Law can often be an arena that predates a career in politics. Think Barack Obama, Bill Clinton, Hillary Clinton and many, many more. Thus is kinda, sorta the journey for Diane Neal, the actor who played the crusading ADA Casey Novak on the long-running crime series "Law & Order: SVU" from 2001 to 2012.
Neal announced Tuesday morning that she is running for Congress via Twitter.
Neal, 41, is a registered Democrat and New York resident, and plans to run for the 19th Congressional District seat as an independent (presuming she earns the 3,500 signatures needed to obtain a spot on the November ballot).
Neal said the campaign is still in its early stages — she has no staff, donations or party affiliation as of yet. Neal notes that this reality means she will be "beholden to no one but US and to integrity & to the best version envisioned by imperfect, but wise, men centuries ago."
Neal told the Daily Freeman "I’m a little Libertarian, I’m a lot liberal, mostly progressive, but I have this amazing ability to be able to take really complicated policy and break it down into edible sound bites, which is something most progressive liberals cannot do."
"I love this country," she added. "The majority of my family, most are active service at the moment. Even my grandmother, who escaped the Holocaust, she came to New York, she joined the Navy."

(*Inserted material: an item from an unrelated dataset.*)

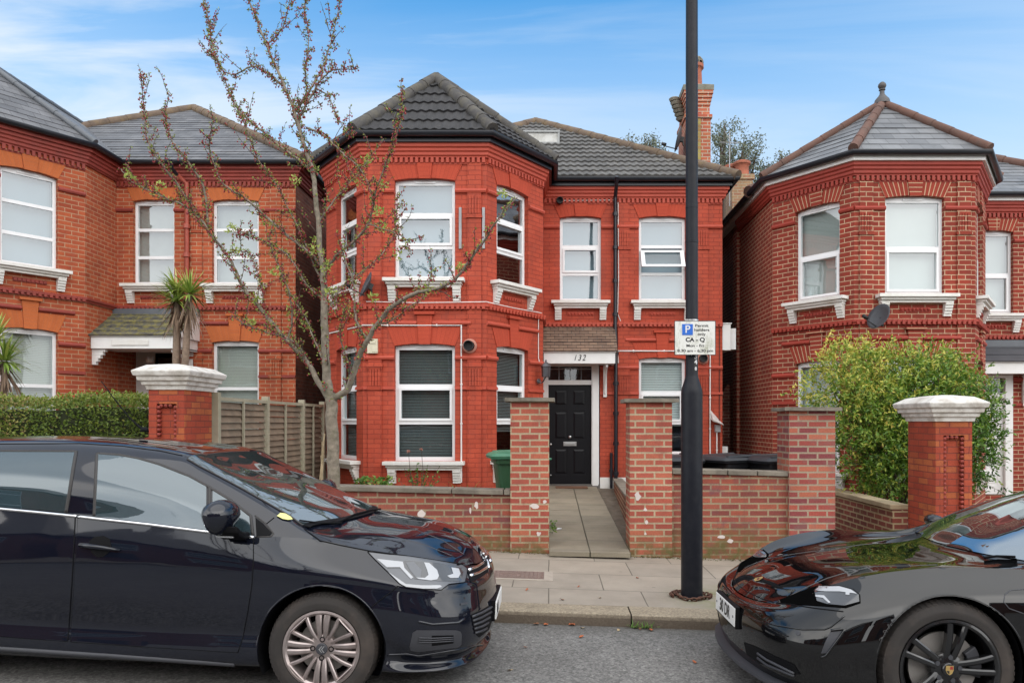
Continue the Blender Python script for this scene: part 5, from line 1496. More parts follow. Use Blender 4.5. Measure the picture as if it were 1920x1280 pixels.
m = MB()
for (a, b) in (((-3.78, 12.3, .2), (-3.92, 12.9, 1.22)), ((-3.74, 12.2, .2), (-3.90, 12.9, 1.10)), ((-3.82, 12.3, .2), (-3.90, 12.95, 1.35)), ((-3.70, 12.25, .2), (-3.93, 12.85, .98))): m.tube([a, b], .012, 5)
tag(m.build("cane_bundle", M['coping_pale'], None, uv=False), "bundle of thin canes leaning against the far end of the slatted fence", "canes")
m = MB(); m.poly([(.10, 9.96, zpath(.1, 9.96) + .004), (.17, 9.98, zpath(.1, 9.96) + .012), (.165, 10.06, zpath(.1, 10.06) + .005), (.11, 10.05, zpath(.1, 10.05) + .014)])
tag(m.build("paper_scrap", M['sticker_white'], None, uv=False), "small white scrap of paper lying on the garden path", "litter")
# ================================================================ plants
def mat_leaf(name, stops, rough=.5, trans=.25):
    m, nt, b = new_mat(name)
    uv = uvout(nt)
    sx = nd(nt, "ShaderNodeSeparateXYZ", None, i0=uv)
    cr = nt.nodes.new("ShaderNodeValToRGB")
    e = cr.color_ramp.elements
    while len(e) < len(stops): e.new(.5)
    for k, (p, c) in enumerate(stops): e[k].position = p; e[k].color = (*c, 1)
    nt.links.new(sx.outputs[0], cr.inputs[0])
    nt.links.new(cr.outputs[0], b.inputs["Base Color"])
    b.inputs["Roughness"].default_value = rough
    out = nt.nodes["Material Output"]
    tl = nd(nt, "ShaderNodeBsdfTranslucent", None, Color=cr.outputs[0])
    mx = nd(nt, "ShaderNodeMixShader", None, i0=trans)
    nt.links.new(b.outputs[0], mx.inputs[1]); nt.links.new(tl.outputs[0], mx.inputs[2]); nt.links.new(mx.outputs[0], out.inputs[0])
    return m
def rv(): 
    while True:
        v = Vector((random.uniform(-1, 1), random.uniform(-1, 1), random.uniform(-1, 1)))
        if .05 < v.length < 1: return v.normalized()
def leaf(mb, p, d, n, L, W, t, fold=.25):
    d = d.normalized(); s = d.cross(n)
    if s.length < 1e-3: s = d.cross(Vector((.3, .5, .8)))
    s.normalize(); up = s.cross(d)
    a = p; tip = p + d * L; m1 = p + d * L * .5 + s * W * .5 + up * W * fold; m2 = p + d * L * .5 - s * W * .5 + up * W * fold
    i = len(mb.v); mb.v.extend([tuple(a), tuple(m1), tuple(tip), tuple(m2)])
    mb.uv[len(mb.f)] = [(t, 0)] * 4; mb.f.append((i, i + 1, i + 2, i + 3))

HEDGE = mat_leaf("hedge_leaf", [(0, (.045, .085, .012)), (.45, (.13, .20, .03)), (.75, (.26, .31, .05)), (.9, (.30, .29, .08)), (1, (.32, .20, .10))], .45)
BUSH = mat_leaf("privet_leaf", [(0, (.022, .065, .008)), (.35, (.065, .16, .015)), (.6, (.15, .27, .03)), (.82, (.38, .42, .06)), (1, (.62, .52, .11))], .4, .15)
M['twig'] = mat_plain("brown_twig", (.085, .06, .045), .9, .3, 12)
M['bark'] = mat_plain("grey_brown_bark", (.215, .18, .14), .95, .45, 22, bmp=1.0, bscale=38, dirt=(.085, .085, .045), dirt_amt=.75, dirt_scale=9)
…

Neal also has experience with President Donald Trump. She told the Daily Freeman that she met Trump as a judge on his TV show "The Apprentice". During one afterparty, Neal said she was determined to find out if his hair was real.
"I started getting a nice amount of loft," she continued. "I’m sure that someone has a tape of this somewhere . . . and I swear to God it was like I was about to see the singularity. It was like all time and space was ending. Then he walked away and he took the chopstick with him, and for the last 15 years, I’ve wondered, where did it fall out?"
Neal seems genuine in her bid and her Trump story is amazing, but even the most well-meaning celebrities aren't likely to be the answer those against Trump are looking for in 2018 elections (or indeed a solution for this country's many ills). After all, we already have a celebrity politician in the highest office in the land. Weren't we going to try to do better this year?